La Russie, alliée du président syrien Bachar al-Assad, a annoncé jeudi des couloirs humanitaires pour permettre aux civils et combattants de sortir des secteurs rebelles de la métropole d'Alep, assiégés et bombardés sans relâche par le régime.

L'initiative russe, si elle se concrétise, pourrait ouvrir la voie à la reprise totale par le régime de cette deuxième ville de Syrie et porter ainsi un coup fatal à la rébellion qui lutte depuis cinq pour renverser M. Assad.

À coups de barils d'explosifs destructeurs et de raids aériens intensifs qui ont fait des centaines de morts et laissé en ruines les quartiers rebelles dans l'est d'Alep, les troupes d'Assad cherchent depuis des mois à reconquérir ce secteur où elles assiègent totalement quelque 250 000 personnes depuis le 17 juillet.

Parallèlement à l'initiative russe, M. Assad a décrété une amnistie pour tous les insurgés qui rendraient les armes dans les trois mois.

Moscou aide militairement depuis plus d'un an le régime syrien dans sa guerre contre les rebelles et les djihadistes. Son aviation a participé aux bombardements des secteurs rebelles d'Alep.

Constatant «une situation difficile», le ministre russe de la Défense Sergueï Choïgou a annoncé une «opération humanitaire de grande ampleur» à Alep avec la création de trois couloirs pour «les civils pris en otage par les terroristes et pour les combattants souhaitant déposer les armes».

Un quatrième doit être ouvert, dans le nord, sur la route du Castello, afin de permettre «le passage en sécurité des combattants armés», a-t-il ajouté, précisant que l'opération devait commencer dès jeudi.

«Paroles en l'air»

Le correspondant de l'AFP qui s'est rendu dans l'après-midi près de l'un des couloirs concernés a toutefois constaté qu'il apparaissait encore fermé et qu'il n'y avait aucun mouvement.

Alors que les bombardements du régime se sont poursuivis sur les quartiers rebelles même après l'annonce russe, plusieurs habitants ont dit leurs craintes de se retrouver du côté des prorégime, en cas de sortie.

«Nous avons peur d'utiliser les passages car nous avons refusé de faire le service militaire.

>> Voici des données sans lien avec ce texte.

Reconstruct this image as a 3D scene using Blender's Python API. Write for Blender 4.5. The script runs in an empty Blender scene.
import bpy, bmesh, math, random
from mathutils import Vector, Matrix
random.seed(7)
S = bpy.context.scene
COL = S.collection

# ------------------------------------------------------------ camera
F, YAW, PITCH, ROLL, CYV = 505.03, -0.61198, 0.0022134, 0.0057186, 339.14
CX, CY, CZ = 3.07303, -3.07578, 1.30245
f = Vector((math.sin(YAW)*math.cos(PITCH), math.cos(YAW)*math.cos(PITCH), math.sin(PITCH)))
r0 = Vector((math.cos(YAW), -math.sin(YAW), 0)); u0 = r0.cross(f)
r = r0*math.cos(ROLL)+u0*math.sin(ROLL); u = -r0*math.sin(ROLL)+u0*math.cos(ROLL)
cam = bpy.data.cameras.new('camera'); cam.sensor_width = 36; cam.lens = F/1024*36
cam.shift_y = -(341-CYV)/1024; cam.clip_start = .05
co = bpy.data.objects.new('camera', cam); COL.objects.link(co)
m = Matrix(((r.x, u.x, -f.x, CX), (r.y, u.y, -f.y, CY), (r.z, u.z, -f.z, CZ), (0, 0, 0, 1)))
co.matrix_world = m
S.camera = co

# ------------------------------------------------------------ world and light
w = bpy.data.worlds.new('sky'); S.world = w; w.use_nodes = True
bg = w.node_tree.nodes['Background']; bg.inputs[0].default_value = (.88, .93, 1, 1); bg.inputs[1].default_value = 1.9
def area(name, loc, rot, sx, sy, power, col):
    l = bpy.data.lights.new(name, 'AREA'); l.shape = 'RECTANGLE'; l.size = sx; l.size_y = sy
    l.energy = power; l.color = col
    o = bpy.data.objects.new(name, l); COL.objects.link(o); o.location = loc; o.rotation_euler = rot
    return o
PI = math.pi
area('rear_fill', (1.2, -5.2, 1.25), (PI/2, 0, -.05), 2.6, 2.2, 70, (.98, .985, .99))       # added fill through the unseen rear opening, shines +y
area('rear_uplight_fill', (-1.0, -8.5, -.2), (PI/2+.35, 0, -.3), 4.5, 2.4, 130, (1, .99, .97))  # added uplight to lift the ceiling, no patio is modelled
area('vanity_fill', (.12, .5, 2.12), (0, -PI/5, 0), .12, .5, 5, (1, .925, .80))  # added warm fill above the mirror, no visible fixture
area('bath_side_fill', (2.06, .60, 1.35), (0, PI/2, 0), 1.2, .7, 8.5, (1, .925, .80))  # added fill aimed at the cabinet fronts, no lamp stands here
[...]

En plus, ces couloirs ce sont des paroles en l'air. C'est une excuse pour que le régime mette les gens en prison», a dit Hassan Ibrahim, 25 ans, père de famille, dans le quartier de Boustane al-Qasr.

Dans le quartier de Ferdous, Ahmad Aswad, un célibataire de 21 ans, a aussi peur. «Je ne sortirai pas. Mais si ces passages c'est du sérieux, et en cas de famine, je ferai sortir ma mère et mes petits frères et soeurs».

Les avions du régime ont largué dans la journée des tracts montrant un plan des corridors, ainsi que des dizaines de petits sacs en plastique contenant de la nourriture ainsi que des couches de bébé, des shampoings et des lingettes. De nombreux produits portaient des marques russes.

Rejetant l'initiative russe, l'opposition en exil a dénoncé des «crimes de guerre» à Alep et un «exode forcé» des habitants du secteur rebelle.

Pour le patron des opérations humanitaires de l'ONU Stephen O'Brien, la meilleure solution est de permettre un accès humanitaire libre et sûr aux civils à Alep. «Personne ne doit être forcé de fuir, par un itinéraire précis ou vers une certaine destination».

Un siège «désastreux»

Des organisations de défense des droits de l'Homme ont estimé que ces corridors n'étaient pas la solution. Amnistie internationale a indiqué que de nombreux civils «pourraient ne pas prendre au sérieux les promesses du gouvernement. Installer des corridors n'empêchera pas une catastrophe humanitaire».

Depuis le 7 juillet, aucune aide internationale n'est entrée dans les secteurs rebelles d'Alep après que les prorégime ont réussi à couper la route du Castello, leur dernier axe de ravitaillement.

Paris et Londres, soutiens de l'opposition au régime syrien, ont appelé à mettre fin au siège «désastreux» d'Alep.

Enjeu majeur du conflit, Alep est divisée depuis 2012 en quartiers tenus par le régime à l'ouest et secteurs contrôlés par les insurgés à l'est.

La tactique du siège a été utilisée par le régime pour soumettre la rébellion dans d'autres régions du pays.

Selon des analystes, la perte d'Alep pourrait signifier le début de la fin pour la rébellion et représenter un tournant dans la guerre qui a fait plus de 280 000 morts depuis mars 2011 et poussé plusieurs millions de personnes à la fuite.

S'ils perdent Alep, les rebelles n'auront plus comme véritable fief que la province de Damas, notamment la Ghouta orientale, et quelques régions du sud du pays morcelé. Les autres zones sont soit aux mains du régime soit contrôlées par les djihadistes.